You can make sure of Christ if two things are yours. He will always remain with us if, on the one hand, we wish for Him honestly and really to be with us all the day long, which would be extremely inconvenient for some of us; and if, on the other hand, we take care not to do the acts nor cultivate the tempers which drive Him away. For ‘How can two walk together except they be agreed?’ And how can we ask Him to come in and sit down in a house which is all full of filth and worldliness? Turn the demons out and open the door, and anything is more likely than that the door will stand gaping and the doorway be unfilled by the meek presence of the Christ that enters in.
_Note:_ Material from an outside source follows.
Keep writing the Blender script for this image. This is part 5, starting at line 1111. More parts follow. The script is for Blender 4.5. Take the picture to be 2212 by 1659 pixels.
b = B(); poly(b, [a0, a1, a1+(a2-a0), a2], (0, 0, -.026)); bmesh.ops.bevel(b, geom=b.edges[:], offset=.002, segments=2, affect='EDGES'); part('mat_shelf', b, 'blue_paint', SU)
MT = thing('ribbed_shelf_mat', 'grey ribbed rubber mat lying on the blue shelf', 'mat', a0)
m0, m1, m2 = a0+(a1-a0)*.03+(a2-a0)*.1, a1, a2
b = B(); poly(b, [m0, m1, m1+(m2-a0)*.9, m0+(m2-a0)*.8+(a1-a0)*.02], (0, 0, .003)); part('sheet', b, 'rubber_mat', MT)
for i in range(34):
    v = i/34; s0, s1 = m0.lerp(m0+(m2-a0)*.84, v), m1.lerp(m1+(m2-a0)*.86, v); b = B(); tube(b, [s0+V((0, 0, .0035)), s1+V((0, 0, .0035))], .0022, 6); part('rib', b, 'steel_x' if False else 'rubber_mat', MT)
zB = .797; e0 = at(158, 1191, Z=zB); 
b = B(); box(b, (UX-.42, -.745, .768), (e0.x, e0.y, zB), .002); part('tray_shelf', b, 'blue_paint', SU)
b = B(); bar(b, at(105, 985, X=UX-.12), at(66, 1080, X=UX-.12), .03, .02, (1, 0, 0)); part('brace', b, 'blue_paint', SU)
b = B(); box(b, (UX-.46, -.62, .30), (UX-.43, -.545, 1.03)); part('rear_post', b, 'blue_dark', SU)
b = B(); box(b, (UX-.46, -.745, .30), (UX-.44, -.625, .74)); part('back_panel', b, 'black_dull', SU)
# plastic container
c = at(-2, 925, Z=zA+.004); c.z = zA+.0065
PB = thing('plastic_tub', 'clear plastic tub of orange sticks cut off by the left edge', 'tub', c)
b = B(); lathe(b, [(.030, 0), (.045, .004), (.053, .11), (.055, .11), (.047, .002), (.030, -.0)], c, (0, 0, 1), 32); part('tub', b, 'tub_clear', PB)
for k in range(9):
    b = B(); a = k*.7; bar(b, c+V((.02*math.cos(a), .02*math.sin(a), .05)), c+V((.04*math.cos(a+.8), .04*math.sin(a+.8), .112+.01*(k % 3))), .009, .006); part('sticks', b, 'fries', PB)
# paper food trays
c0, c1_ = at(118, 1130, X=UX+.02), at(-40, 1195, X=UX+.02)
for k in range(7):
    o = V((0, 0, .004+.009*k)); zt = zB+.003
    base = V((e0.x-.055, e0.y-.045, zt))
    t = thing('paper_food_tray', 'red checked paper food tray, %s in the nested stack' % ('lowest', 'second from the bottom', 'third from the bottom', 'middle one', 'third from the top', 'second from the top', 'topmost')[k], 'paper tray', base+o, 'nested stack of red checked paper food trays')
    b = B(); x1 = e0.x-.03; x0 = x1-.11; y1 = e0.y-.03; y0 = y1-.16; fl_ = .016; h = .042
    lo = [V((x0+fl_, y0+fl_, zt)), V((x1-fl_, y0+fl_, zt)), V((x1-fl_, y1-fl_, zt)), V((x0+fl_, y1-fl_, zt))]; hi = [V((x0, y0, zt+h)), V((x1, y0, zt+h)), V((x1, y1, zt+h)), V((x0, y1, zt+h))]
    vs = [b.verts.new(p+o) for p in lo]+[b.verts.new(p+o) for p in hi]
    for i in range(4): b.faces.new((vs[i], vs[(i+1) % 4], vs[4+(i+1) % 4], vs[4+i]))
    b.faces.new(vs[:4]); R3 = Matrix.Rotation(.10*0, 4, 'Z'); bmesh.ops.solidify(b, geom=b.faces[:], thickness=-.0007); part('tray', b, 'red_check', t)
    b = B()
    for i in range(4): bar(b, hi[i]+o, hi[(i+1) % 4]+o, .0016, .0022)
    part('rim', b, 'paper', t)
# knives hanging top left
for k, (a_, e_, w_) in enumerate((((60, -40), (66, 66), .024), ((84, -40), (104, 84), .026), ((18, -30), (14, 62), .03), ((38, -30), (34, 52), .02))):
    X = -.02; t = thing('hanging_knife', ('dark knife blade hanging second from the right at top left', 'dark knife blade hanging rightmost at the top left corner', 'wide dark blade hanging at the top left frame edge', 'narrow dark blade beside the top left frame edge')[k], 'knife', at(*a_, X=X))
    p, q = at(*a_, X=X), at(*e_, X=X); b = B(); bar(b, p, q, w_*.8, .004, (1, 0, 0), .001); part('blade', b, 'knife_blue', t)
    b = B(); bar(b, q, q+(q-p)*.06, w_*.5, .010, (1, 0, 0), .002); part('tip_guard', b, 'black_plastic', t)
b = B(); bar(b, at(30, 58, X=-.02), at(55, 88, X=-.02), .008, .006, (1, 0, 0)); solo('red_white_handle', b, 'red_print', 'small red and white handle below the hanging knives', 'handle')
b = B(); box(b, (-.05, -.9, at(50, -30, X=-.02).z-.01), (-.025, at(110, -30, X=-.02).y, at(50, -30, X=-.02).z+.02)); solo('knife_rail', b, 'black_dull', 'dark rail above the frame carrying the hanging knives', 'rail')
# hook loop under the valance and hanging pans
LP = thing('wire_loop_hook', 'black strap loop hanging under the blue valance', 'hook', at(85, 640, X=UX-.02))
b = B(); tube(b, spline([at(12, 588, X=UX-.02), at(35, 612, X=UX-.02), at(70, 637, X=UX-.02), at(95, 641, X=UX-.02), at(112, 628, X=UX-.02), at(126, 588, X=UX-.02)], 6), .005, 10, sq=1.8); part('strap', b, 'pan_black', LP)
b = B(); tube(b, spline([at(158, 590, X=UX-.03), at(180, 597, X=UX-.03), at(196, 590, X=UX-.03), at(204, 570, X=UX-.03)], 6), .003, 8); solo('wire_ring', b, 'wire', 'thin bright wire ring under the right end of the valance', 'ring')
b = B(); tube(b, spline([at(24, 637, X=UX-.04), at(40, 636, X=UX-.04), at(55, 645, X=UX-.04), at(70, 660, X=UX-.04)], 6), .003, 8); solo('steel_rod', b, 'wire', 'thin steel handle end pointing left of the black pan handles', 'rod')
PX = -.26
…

The old prayer is susceptible of application to our community and to our individual hearts. When Israel prayed, ‘Arise, O Lord, into Thy rest; Thou and the Ark of Thy strength,’ the answer was prompt and certain. This is My rest for ever; here will I dwell, for I have desired it.’ But the divine desire was not accomplished till the human desire opened the Temple gates for the entrance of the Ark.
‘He made as though He would have gone further’; but they constrained Him, and then He entered in.